→ **The task**
Repeat the entire listing exactly as written.

========================================================================

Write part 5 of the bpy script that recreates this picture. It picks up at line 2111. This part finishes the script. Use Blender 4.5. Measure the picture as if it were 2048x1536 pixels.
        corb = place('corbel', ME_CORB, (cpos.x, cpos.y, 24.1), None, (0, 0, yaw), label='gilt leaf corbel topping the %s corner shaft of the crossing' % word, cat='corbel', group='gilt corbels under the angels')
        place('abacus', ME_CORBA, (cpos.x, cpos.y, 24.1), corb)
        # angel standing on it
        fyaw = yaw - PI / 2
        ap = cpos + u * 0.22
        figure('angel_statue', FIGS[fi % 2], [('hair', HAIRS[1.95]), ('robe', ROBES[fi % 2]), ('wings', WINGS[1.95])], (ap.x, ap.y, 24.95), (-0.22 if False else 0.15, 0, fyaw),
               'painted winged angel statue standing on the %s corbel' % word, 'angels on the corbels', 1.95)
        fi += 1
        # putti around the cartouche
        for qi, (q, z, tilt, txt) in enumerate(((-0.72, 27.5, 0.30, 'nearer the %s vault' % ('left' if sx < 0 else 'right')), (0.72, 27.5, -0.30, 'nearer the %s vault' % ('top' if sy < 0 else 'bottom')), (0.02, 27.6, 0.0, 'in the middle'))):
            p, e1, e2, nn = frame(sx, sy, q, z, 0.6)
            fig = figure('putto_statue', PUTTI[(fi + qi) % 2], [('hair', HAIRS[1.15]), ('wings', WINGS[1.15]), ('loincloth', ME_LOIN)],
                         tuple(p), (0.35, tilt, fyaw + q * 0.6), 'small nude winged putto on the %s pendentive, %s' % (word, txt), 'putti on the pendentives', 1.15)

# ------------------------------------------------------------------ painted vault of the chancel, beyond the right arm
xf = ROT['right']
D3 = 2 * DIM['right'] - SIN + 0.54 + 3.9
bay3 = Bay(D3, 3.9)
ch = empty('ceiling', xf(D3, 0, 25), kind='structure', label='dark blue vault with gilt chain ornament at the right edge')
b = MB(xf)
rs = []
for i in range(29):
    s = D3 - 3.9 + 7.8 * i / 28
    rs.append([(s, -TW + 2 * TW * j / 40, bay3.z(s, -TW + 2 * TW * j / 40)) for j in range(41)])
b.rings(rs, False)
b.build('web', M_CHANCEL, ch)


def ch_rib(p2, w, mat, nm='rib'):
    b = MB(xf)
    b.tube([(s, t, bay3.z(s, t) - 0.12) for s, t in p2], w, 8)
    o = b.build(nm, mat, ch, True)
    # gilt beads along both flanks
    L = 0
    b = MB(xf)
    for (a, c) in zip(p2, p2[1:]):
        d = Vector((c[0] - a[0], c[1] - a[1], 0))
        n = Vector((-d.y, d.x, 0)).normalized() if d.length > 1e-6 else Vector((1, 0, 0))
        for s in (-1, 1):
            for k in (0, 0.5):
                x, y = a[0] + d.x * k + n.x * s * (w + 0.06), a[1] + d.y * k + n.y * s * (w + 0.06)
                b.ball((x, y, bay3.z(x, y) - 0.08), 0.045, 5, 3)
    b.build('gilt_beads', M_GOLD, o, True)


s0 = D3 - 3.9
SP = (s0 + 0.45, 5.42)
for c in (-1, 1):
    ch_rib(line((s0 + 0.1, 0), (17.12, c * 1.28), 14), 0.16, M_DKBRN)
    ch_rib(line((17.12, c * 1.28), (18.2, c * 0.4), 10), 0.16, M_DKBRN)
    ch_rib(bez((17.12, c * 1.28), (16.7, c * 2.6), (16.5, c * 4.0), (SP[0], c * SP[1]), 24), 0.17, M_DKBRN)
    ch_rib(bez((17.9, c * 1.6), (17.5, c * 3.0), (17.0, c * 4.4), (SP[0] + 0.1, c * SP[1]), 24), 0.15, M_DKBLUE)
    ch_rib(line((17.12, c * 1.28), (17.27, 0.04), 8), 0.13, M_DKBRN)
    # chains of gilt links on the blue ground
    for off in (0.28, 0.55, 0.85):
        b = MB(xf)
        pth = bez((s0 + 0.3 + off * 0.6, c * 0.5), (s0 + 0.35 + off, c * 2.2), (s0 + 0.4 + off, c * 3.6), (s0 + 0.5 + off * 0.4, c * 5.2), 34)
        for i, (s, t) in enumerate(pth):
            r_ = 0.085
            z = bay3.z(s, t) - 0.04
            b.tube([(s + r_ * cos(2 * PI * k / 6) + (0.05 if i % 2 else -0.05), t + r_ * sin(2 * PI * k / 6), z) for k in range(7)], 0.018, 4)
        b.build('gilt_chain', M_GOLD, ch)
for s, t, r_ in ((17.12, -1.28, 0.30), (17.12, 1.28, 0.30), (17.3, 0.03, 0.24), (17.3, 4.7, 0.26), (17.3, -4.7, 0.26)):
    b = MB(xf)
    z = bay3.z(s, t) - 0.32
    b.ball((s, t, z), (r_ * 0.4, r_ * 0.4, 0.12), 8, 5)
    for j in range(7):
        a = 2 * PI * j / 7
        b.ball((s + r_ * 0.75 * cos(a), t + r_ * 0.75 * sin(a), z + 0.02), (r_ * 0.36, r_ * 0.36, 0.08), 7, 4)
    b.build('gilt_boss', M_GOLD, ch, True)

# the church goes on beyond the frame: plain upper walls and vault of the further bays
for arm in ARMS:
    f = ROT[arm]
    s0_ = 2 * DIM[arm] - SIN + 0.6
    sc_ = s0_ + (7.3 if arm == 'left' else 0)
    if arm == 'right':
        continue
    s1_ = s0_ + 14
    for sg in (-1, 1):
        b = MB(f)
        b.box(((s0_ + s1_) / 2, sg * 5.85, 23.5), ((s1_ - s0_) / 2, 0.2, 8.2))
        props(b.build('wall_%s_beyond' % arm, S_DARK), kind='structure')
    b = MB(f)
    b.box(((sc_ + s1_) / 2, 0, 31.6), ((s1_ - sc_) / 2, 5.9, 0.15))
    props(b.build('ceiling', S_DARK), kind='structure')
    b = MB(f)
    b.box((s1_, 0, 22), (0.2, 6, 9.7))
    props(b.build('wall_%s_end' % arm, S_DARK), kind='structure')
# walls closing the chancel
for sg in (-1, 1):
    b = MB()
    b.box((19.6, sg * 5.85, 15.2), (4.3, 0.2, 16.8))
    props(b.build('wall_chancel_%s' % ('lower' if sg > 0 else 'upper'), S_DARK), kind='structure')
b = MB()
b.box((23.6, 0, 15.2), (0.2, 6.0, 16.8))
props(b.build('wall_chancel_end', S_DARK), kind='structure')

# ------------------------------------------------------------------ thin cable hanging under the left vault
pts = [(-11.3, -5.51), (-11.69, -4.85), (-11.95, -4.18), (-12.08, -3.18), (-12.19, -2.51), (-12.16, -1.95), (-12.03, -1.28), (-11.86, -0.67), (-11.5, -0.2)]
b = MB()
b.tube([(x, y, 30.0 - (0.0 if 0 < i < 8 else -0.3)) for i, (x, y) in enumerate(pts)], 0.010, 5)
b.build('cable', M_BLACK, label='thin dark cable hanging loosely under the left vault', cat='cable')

========================================================================

→ **Result of the task**
Write part 5 of the bpy script that recreates this picture. It picks up at line 2111. This part finishes the script. Use Blender 4.5. Measure the picture as if it were 2048x1536 pixels.
        corb = place('corbel', ME_CORB, (cpos.x, cpos.y, 24.1), None, (0, 0, yaw), label='gilt leaf corbel topping the %s corner shaft of the crossing' % word, cat='corbel', group='gilt corbels under the angels')
        place('abacus', ME_CORBA, (cpos.x, cpos.y, 24.1), corb)
        # angel standing on it
        fyaw = yaw - PI / 2
        ap = cpos + u * 0.22
        figure('angel_statue', FIGS[fi % 2], [('hair', HAIRS[1.95]), ('robe', ROBES[fi % 2]), ('wings', WINGS[1.95])], (ap.x, ap.y, 24.95), (-0.22 if False else 0.15, 0, fyaw),
               'painted winged angel statue standing on the %s corbel' % word, 'angels on the corbels', 1.95)
        fi += 1
        # putti around the cartouche
        for qi, (q, z, tilt, txt) in enumerate(((-0.72, 27.5, 0.30, 'nearer the %s vault' % ('left' if sx < 0 else 'right')), (0.72, 27.5, -0.30, 'nearer the %s vault' % ('top' if sy < 0 else 'bottom')), (0.02, 27.6, 0.0, 'in the middle'))):
            p, e1, e2, nn = frame(sx, sy, q, z, 0.6)
            fig = figure('putto_statue', PUTTI[(fi + qi) % 2], [('hair', HAIRS[1.15]), ('wings', WINGS[1.15]), ('loincloth', ME_LOIN)],
                         tuple(p), (0.35, tilt, fyaw + q * 0.6), 'small nude winged putto on the %s pendentive, %s' % (word, txt), 'putti on the pendentives', 1.15)

# ------------------------------------------------------------------ painted vault of the chancel, beyond the right arm
xf = ROT['right']
D3 = 2 * DIM['right'] - SIN + 0.54 + 3.9
bay3 = Bay(D3, 3.9)
ch = empty('ceiling', xf(D3, 0, 25), kind='structure', label='dark blue vault with gilt chain ornament at the right edge')
b = MB(xf)
rs = []
for i in range(29):
    s = D3 - 3.9 + 7.8 * i / 28
    rs.append([(s, -TW + 2 * TW * j / 40, bay3.z(s, -TW + 2 * TW * j / 40)) for j in range(41)])
b.rings(rs, False)
b.build('web', M_CHANCEL, ch)


def ch_rib(p2, w, mat, nm='rib'):
    b = MB(xf)
    b.tube([(s, t, bay3.z(s, t) - 0.12) for s, t in p2], w, 8)
    o = b.build(nm, mat, ch, True)
    # gilt beads along both flanks
    L = 0
    b = MB(xf)
    for (a, c) in zip(p2, p2[1:]):
        d = Vector((c[0] - a[0], c[1] - a[1], 0))
        n = Vector((-d.y, d.x, 0)).normalized() if d.length > 1e-6 else Vector((1, 0, 0))
        for s in (-1, 1):
            for k in (0, 0.5):
                x, y = a[0] + d.x * k + n.x * s * (w + 0.06), a[1] + d.y * k + n.y * s * (w + 0.06)
                b.ball((x, y, bay3.z(x, y) - 0.08), 0.045, 5, 3)
    b.build('gilt_beads', M_GOLD, o, True)


s0 = D3 - 3.9
SP = (s0 + 0.45, 5.42)
for c in (-1, 1):
    ch_rib(line((s0 + 0.1, 0), (17.12, c * 1.28), 14), 0.16, M_DKBRN)
    ch_rib(line((17.12, c * 1.28), (18.2, c * 0.4), 10), 0.16, M_DKBRN)
    ch_rib(bez((17.12, c * 1.28), (16.7, c * 2.6), (16.5, c * 4.0), (SP[0], c * SP[1]), 24), 0.17, M_DKBRN)
    ch_rib(bez((17.9, c * 1.6), (17.5, c * 3.0), (17.0, c * 4.4), (SP[0] + 0.1, c * SP[1]), 24), 0.15, M_DKBLUE)
    ch_rib(line((17.12, c * 1.28), (17.27, 0.04), 8), 0.13, M_DKBRN)
    # chains of gilt links on the blue ground
    for off in (0.28, 0.55, 0.85):
        b = MB(xf)
        pth = bez((s0 + 0.3 + off * 0.6, c * 0.5), (s0 + 0.35 + off, c * 2.2), (s0 + 0.4 + off, c * 3.6), (s0 + 0.5 + off * 0.4, c * 5.2), 34)
        for i, (s, t) in enumerate(pth):
            r_ = 0.085
            z = bay3.z(s, t) - 0.04
            b.tube([(s + r_ * cos(2 * PI * k / 6) + (0.05 if i % 2 else -0.05), t + r_ * sin(2 * PI * k / 6), z) for k in range(7)], 0.018, 4)
        b.build('gilt_chain', M_GOLD, ch)
for s, t, r_ in ((17.12, -1.28, 0.30), (17.12, 1.28, 0.30), (17.3, 0.03, 0.24), (17.3, 4.7, 0.26), (17.3, -4.7, 0.26)):
    b = MB(xf)
    z = bay3.z(s, t) - 0.32
    b.ball((s, t, z), (r_ * 0.4, r_ * 0.4, 0.12), 8, 5)
    for j in range(7):
        a = 2 * PI * j / 7
        b.ball((s + r_ * 0.75 * cos(a), t + r_ * 0.75 * sin(a), z + 0.02), (r_ * 0.36, r_ * 0.36, 0.08), 7, 4)
    b.build('gilt_boss', M_GOLD, ch, True)

# the church goes on beyond the frame: plain upper walls and vault of the further bays
for arm in ARMS:
    f = ROT[arm]
    s0_ = 2 * DIM[arm] - SIN + 0.6
    sc_ = s0_ + (7.3 if arm == 'left' else 0)
    if arm == 'right':
        continue
    s1_ = s0_ + 14
    for sg in (-1, 1):
        b = MB(f)
        b.box(((s0_ + s1_) / 2, sg * 5.85, 23.5), ((s1_ - s0_) / 2, 0.2, 8.2))
        props(b.build('wall_%s_beyond' % arm, S_DARK), kind='structure')
    b = MB(f)
    b.box(((sc_ + s1_) / 2, 0, 31.6), ((s1_ - sc_) / 2, 5.9, 0.15))
    props(b.build('ceiling', S_DARK), kind='structure')
    b = MB(f)
    b.box((s1_, 0, 22), (0.2, 6, 9.7))
    props(b.build('wall_%s_end' % arm, S_DARK), kind='structure')
# walls closing the chancel
for sg in (-1, 1):
    b = MB()
    b.box((19.6, sg * 5.85, 15.2), (4.3, 0.2, 16.8))
    props(b.build('wall_chancel_%s' % ('lower' if sg > 0 else 'upper'), S_DARK), kind='structure')
b = MB()
b.box((23.6, 0, 15.2), (0.2, 6.0, 16.8))
props(b.build('wall_chancel_end', S_DARK), kind='structure')

# ------------------------------------------------------------------ thin cable hanging under the left vault
pts = [(-11.3, -5.51), (-11.69, -4.85), (-11.95, -4.18), (-12.08, -3.18), (-12.19, -2.51), (-12.16, -1.95), (-12.03, -1.28), (-11.86, -0.67), (-11.5, -0.2)]
b = MB()
b.tube([(x, y, 30.0 - (0.0 if 0 < i < 8 else -0.3)) for i, (x, y) in enumerate(pts)], 0.010, 5)
b.build('cable', M_BLACK, label='thin dark cable hanging loosely under the left vault', cat='cable')